▶ Given exercise: Your task is to print all of the material verbatim.

◇ ◇ ◇ ◇ ◇

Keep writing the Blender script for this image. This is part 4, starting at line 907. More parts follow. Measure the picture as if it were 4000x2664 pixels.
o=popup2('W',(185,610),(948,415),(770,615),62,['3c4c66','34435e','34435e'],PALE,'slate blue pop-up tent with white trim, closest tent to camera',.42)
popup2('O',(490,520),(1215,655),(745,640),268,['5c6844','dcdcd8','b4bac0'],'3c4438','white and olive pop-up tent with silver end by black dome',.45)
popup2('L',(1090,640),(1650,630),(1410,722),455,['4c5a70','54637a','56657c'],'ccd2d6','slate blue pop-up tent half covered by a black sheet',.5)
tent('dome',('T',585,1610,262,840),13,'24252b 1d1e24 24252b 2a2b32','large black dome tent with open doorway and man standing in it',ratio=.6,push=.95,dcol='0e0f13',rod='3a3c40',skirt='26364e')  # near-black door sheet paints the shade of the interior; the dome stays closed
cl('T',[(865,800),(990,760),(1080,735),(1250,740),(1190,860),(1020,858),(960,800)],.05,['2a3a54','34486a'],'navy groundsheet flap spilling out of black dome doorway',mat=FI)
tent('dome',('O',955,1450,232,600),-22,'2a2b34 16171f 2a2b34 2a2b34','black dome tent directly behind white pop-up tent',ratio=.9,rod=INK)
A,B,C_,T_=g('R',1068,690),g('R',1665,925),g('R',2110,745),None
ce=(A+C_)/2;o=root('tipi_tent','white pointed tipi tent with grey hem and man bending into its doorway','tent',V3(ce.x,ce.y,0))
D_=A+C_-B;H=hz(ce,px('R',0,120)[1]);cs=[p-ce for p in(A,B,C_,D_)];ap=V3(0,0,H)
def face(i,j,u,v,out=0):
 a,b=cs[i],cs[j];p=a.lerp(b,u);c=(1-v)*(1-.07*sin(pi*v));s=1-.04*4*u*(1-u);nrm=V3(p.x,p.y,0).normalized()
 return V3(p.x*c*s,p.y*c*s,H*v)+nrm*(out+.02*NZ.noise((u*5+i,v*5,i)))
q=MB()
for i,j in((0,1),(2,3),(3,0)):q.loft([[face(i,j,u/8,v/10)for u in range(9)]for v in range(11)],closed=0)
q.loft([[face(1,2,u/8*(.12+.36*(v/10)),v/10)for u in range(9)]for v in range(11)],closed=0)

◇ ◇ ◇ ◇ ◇

▶ Written response:
Keep writing the Blender script for this image. This is part 4, starting at line 907. More parts follow. Measure the picture as if it were 4000x2664 pixels.
o=popup2('W',(185,610),(948,415),(770,615),62,['3c4c66','34435e','34435e'],PALE,'slate blue pop-up tent with white trim, closest tent to camera',.42)
popup2('O',(490,520),(1215,655),(745,640),268,['5c6844','dcdcd8','b4bac0'],'3c4438','white and olive pop-up tent with silver end by black dome',.45)
popup2('L',(1090,640),(1650,630),(1410,722),455,['4c5a70','54637a','56657c'],'ccd2d6','slate blue pop-up tent half covered by a black sheet',.5)
tent('dome',('T',585,1610,262,840),13,'24252b 1d1e24 24252b 2a2b32','large black dome tent with open doorway and man standing in it',ratio=.6,push=.95,dcol='0e0f13',rod='3a3c40',skirt='26364e')  # near-black door sheet paints the shade of the interior; the dome stays closed
cl('T',[(865,800),(990,760),(1080,735),(1250,740),(1190,860),(1020,858),(960,800)],.05,['2a3a54','34486a'],'navy groundsheet flap spilling out of black dome doorway',mat=FI)
tent('dome',('O',955,1450,232,600),-22,'2a2b34 16171f 2a2b34 2a2b34','black dome tent directly behind white pop-up tent',ratio=.9,rod=INK)
A,B,C_,T_=g('R',1068,690),g('R',1665,925),g('R',2110,745),None
ce=(A+C_)/2;o=root('tipi_tent','white pointed tipi tent with grey hem and man bending into its doorway','tent',V3(ce.x,ce.y,0))
D_=A+C_-B;H=hz(ce,px('R',0,120)[1]);cs=[p-ce for p in(A,B,C_,D_)];ap=V3(0,0,H)
def face(i,j,u,v,out=0):
 a,b=cs[i],cs[j];p=a.lerp(b,u);c=(1-v)*(1-.07*sin(pi*v));s=1-.04*4*u*(1-u);nrm=V3(p.x,p.y,0).normalized()
 return V3(p.x*c*s,p.y*c*s,H*v)+nrm*(out+.02*NZ.noise((u*5+i,v*5,i)))
q=MB()
for i,j in((0,1),(2,3),(3,0)):q.loft([[face(i,j,u/8,v/10)for u in range(9)]for v in range(11)],closed=0)
q.loft([[face(1,2,u/8*(.12+.36*(v/10)),v/10)for u in range(9)]for v in range(11)],closed=0)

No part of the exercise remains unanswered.